In WS/48, the list would be similar. His betters are Kareem, Wilt, LeBron, Jordan, Robinson, Paul, Durant, Shaq, Dirk, Oscar, Garnett, Magic, Barkley, Malone, Johnston, Schayes, Mikan, and McGrady.
[ I may have missed someone; b-r.com is acting mighty funny of late]
In his "Thru 11 years" Similarity Score at b-r.com, his season WS resemble (among forwards) -- Brand, Hill, Baylor, McGrady, Mikkelsen, Hagan, Peja, Cedric Maxwell, Ben Wallace, Marques Johnson.
http://www.basketball-reference.com/pla ... dam01.html
He's a 6-time allstar and
5 times all-NBA 1st or 2nd team. I count just 30 others in the 3-pt era who have done that.
Re: Vote players into our alltime top 125, etc.
Posted: Mon Oct 14, 2013 11:20 pm
by Mike G
Voting for this round closes in the morning, and we have had just 5 voters casting a total of 99 votes, plus a couple of write-ins.
Only 16 players have as many as 3 votes. With 2 or more votes are 30 players.
With such low participation, I'm not excited about the prospect of advancing players with just 2 of 5 votes. That's like a .400 team (32-50 W-L) getting into the playoffs, isn't it?
Re: Vote players into our alltime top 125, etc.

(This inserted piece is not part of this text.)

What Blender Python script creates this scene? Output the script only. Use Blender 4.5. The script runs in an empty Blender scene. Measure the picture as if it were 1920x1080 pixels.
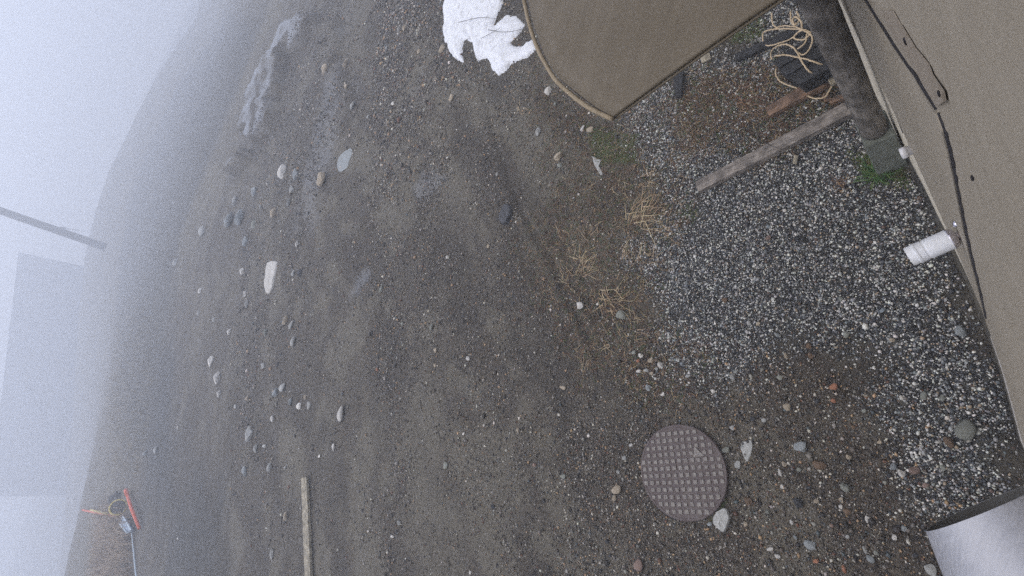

Posted: Tue Oct 15, 2013 1:54 pm
by MW00
Write in: Frank Ramsey, Terrell Brandon, Yao Ming, Mark Price, Joe Dumars
Re: Vote players into our alltime top 125, etc.
Posted: Tue Oct 15, 2013 2:55 pm
by Mike G
final tallies for round 5 of the voting:
5 - Bailey Howell
4 - Maurice Lucas, Mark Jackson, Bill Laimbeer, Chet Walker
3 - Alvan Adams, Horace Grant, Bob Dandridge, Gus Williams, Mark Aguirre, Willis Reed, Lenny Wilkens, Bobby Jones, Hal Greer, Nate Archibald
2 - Terry Cummings, Carmelo Anthony, Baron Davis, Sam Cassell, Rod Strickland, Larry Foust, Jermaine O'Neal, Detlef Schrempf, Maurice Cheeks, Andre Miller, Charles Oakley, Bernard King, Tom Chambers, Mel Daniels, Johnny Kerr
1 - Boozer, Odom, Stoudemire, Hamilton, Antoine Walker, Coleman, Penny Hardaway, Rondo, Josh Smith, Thorpe, Walter Davis, Camby, Yao, Bridges, Smits, Haywood, Eddie Jones, Brandon, Price, Kirilenko, Dumars, Maravich, Gus Johnson, Ramsey
0 - Daugherty, Westbrook
The 15 players with 3 or more votes will be promoted to the 'tentative top 115'. The others in the list will again be available for votes in the next round, with the exception of those who were 'write-ins' in the previous round and also failed to be promoted in this round.
Bernard King, Walter Davis, Eddie Jones, and Kirilenko fall into that category. King and Davis are up for selection through the normal process. Jones is on deck, and AK is still out there.
EDIT: Eddie Jones just barely got in, on his own statistical merits.
Re: Vote players into our alltime top 140, etc.
Posted: Tue Oct 15, 2013 7:05 pm
by mark kieffer
I don't get how Rondo or Westbrook or D-Will could even be considered as an alltime great at this point. Definitely on the path, but too early in their career to tell.
Re: Vote players into our alltime top 140, etc.
Posted: Tue Oct 15, 2013 7:09 pm
by mark kieffer
I went with:
Camby, Cassell, Chambers, Cheeks, Cummings, Jamison, Jones, Macualey, Mikkelsen, Andre Miller, Oakley, Perkins, Schrempf, Amar'e, Strickland, Terry, Thorpe, and Williams.